### TASK REQUIREMENTS
Reproduce all lines of the listing below in which the word "from" occurs.

### MATERIAL
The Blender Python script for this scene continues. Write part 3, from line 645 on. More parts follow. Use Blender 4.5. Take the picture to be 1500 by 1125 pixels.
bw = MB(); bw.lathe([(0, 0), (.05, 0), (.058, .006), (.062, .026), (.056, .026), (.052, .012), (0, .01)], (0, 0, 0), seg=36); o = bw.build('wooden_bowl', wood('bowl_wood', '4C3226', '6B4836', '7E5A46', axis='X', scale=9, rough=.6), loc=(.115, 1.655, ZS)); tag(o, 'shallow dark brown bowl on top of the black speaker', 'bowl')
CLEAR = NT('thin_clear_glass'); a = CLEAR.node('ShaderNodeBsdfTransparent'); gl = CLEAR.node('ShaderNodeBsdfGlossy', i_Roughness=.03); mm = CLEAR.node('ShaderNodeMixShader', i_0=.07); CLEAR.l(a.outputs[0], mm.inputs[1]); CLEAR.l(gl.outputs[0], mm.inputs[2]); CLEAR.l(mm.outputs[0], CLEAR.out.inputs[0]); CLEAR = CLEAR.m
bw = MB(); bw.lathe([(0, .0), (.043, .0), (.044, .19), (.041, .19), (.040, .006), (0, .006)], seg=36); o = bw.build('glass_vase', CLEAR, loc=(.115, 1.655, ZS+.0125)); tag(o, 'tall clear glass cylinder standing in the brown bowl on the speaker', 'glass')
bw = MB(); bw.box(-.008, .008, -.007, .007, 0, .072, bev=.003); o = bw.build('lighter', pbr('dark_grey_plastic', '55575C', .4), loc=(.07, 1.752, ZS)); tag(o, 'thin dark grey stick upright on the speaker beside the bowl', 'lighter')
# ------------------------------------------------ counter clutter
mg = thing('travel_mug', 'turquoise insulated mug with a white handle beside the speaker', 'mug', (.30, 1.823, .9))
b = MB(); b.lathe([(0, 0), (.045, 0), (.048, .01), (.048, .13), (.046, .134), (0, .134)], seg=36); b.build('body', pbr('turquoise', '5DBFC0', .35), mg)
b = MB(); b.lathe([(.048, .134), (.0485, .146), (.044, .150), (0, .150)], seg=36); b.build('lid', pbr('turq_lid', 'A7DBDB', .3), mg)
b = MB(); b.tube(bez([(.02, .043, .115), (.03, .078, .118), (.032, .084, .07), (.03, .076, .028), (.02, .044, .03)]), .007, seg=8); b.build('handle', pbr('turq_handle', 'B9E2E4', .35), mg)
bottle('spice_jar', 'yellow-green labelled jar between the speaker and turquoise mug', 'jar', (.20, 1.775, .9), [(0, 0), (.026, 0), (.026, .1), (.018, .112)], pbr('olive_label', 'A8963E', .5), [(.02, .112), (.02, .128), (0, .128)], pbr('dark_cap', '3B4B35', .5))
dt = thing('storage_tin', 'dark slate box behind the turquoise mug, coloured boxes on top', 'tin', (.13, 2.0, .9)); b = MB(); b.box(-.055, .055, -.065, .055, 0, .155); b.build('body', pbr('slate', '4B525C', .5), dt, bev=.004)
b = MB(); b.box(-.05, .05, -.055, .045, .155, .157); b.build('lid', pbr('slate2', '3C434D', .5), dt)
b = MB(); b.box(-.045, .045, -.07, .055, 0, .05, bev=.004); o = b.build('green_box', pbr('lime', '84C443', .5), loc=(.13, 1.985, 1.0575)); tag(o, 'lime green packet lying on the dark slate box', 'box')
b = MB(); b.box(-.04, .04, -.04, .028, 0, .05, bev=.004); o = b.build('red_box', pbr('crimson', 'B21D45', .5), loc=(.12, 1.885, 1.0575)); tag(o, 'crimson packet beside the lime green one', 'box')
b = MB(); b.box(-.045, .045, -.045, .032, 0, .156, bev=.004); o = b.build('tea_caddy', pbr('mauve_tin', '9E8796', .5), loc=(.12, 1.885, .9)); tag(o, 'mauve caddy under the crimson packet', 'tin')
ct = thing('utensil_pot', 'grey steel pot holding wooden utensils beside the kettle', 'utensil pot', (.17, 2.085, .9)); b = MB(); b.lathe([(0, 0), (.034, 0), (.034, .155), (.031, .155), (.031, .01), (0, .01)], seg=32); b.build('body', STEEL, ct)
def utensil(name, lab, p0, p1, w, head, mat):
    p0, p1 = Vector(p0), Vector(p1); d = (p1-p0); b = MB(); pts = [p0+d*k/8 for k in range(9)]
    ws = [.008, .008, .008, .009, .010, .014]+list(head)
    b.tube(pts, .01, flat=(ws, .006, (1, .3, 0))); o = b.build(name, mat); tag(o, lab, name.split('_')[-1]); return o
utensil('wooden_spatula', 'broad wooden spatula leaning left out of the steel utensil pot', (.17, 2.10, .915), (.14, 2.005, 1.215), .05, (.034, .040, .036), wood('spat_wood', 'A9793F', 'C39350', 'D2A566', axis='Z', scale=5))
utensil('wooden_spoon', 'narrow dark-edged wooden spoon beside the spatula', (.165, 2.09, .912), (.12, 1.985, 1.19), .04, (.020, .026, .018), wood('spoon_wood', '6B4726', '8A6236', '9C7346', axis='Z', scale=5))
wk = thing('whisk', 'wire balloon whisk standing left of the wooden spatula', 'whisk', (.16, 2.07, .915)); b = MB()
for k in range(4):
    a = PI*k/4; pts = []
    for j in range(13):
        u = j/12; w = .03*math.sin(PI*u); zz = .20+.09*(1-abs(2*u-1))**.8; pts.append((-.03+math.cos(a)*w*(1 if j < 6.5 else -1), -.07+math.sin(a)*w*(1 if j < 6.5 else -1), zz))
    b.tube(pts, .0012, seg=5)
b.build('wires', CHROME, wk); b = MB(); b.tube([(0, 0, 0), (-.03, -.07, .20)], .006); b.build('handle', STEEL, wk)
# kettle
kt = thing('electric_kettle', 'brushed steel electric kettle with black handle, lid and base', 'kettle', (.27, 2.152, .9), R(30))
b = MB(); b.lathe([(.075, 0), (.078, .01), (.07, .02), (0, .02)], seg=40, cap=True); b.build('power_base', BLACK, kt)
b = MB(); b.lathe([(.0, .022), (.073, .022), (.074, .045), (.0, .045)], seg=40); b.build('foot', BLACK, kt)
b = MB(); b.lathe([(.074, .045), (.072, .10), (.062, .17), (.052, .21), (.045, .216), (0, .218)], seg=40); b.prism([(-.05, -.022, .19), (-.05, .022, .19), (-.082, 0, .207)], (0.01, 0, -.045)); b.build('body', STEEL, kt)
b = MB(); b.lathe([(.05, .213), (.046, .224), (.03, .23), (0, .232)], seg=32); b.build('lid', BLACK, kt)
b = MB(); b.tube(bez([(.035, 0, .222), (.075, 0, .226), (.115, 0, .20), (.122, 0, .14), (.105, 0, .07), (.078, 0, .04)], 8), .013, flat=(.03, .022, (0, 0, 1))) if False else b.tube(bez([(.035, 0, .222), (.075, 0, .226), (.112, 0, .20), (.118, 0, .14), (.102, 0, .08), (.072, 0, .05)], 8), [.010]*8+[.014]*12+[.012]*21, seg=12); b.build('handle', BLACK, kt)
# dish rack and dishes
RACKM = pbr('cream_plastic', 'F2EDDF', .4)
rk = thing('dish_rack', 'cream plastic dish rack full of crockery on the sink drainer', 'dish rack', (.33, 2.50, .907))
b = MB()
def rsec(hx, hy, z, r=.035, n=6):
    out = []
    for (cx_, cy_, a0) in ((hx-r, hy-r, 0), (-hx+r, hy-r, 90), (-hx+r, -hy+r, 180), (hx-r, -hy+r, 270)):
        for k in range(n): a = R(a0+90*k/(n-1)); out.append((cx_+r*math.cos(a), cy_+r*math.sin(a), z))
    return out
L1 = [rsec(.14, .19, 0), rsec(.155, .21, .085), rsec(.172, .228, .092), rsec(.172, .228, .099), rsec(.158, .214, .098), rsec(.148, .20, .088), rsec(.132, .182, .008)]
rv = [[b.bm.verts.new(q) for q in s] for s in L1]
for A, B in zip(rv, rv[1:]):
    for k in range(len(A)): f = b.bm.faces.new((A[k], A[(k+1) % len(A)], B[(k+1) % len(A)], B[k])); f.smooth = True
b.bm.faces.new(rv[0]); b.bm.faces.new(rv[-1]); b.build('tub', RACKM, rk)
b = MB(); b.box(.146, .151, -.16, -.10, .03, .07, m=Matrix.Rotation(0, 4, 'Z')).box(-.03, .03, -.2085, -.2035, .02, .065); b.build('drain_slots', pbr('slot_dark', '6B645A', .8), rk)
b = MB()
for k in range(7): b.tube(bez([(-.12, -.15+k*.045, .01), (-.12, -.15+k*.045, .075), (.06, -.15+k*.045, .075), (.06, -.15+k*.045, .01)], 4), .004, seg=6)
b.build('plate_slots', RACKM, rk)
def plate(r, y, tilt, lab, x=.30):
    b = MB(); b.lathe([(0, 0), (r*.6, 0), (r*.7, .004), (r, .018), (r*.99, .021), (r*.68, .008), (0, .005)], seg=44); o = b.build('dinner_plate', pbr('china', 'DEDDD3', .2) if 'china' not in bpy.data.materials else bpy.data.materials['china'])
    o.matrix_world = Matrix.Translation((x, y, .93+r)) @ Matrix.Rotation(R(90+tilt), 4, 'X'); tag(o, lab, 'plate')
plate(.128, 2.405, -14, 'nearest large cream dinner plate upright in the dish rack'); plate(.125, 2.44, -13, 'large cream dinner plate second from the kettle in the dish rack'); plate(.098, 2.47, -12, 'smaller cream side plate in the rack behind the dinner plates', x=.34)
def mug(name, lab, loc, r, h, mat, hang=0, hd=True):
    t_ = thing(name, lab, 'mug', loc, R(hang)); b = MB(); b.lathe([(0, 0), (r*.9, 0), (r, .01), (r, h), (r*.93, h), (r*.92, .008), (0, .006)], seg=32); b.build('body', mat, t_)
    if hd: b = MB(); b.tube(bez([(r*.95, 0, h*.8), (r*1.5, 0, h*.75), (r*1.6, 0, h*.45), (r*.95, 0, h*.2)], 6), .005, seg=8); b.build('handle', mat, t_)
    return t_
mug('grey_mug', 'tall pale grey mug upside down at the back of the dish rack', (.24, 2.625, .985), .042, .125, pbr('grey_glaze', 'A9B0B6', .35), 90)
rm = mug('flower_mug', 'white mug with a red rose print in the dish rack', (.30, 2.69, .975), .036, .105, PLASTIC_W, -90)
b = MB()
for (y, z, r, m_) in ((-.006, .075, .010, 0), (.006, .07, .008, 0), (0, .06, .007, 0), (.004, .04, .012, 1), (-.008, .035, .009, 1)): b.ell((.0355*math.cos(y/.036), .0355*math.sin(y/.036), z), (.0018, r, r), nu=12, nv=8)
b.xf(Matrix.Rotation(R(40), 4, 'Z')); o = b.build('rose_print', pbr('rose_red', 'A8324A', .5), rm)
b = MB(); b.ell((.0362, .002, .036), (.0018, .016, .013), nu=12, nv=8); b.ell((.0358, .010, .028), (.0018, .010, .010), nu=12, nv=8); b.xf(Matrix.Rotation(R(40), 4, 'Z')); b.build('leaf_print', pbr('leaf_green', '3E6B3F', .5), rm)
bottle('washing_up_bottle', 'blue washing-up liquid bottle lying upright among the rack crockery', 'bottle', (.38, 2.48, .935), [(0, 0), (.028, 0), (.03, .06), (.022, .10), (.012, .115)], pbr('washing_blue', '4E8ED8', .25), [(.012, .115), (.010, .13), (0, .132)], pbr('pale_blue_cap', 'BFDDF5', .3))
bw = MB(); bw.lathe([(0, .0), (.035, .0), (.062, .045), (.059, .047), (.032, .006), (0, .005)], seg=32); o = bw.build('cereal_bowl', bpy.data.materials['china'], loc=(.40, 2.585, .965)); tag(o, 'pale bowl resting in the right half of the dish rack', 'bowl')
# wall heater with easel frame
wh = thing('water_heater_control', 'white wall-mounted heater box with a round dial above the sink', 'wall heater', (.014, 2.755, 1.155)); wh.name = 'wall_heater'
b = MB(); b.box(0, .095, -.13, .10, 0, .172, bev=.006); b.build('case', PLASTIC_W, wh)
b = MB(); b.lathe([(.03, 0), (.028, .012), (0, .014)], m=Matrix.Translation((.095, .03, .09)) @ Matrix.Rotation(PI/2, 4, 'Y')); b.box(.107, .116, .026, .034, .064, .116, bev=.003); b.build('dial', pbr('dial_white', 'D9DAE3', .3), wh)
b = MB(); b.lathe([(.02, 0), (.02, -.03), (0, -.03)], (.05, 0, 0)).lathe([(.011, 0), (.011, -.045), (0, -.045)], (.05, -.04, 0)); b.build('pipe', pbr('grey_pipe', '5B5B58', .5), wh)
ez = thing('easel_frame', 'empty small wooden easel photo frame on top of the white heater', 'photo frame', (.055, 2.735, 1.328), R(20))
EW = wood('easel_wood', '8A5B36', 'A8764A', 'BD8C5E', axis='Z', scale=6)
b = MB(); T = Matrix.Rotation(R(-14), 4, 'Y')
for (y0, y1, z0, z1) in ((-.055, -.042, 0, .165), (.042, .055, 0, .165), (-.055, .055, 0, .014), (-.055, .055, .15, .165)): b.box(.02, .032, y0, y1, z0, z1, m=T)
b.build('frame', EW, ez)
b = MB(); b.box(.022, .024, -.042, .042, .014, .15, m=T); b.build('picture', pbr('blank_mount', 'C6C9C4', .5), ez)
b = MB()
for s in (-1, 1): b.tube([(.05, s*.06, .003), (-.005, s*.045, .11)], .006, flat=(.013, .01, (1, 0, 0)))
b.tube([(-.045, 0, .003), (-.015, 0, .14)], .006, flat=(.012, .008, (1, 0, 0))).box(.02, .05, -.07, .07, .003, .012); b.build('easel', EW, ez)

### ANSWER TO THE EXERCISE
The Blender Python script for this scene continues. Write part 3, from line 645 on. More parts follow. Use Blender 4.5. Take the picture to be 1500 by 1125 pixels.
plate(.128, 2.405, -14, 'nearest large cream dinner plate upright in the dish rack'); plate(.125, 2.44, -13, 'large cream dinner plate second from the kettle in the dish rack'); plate(.098, 2.47, -12, 'smaller cream side plate in the rack behind the dinner plates', x=.34)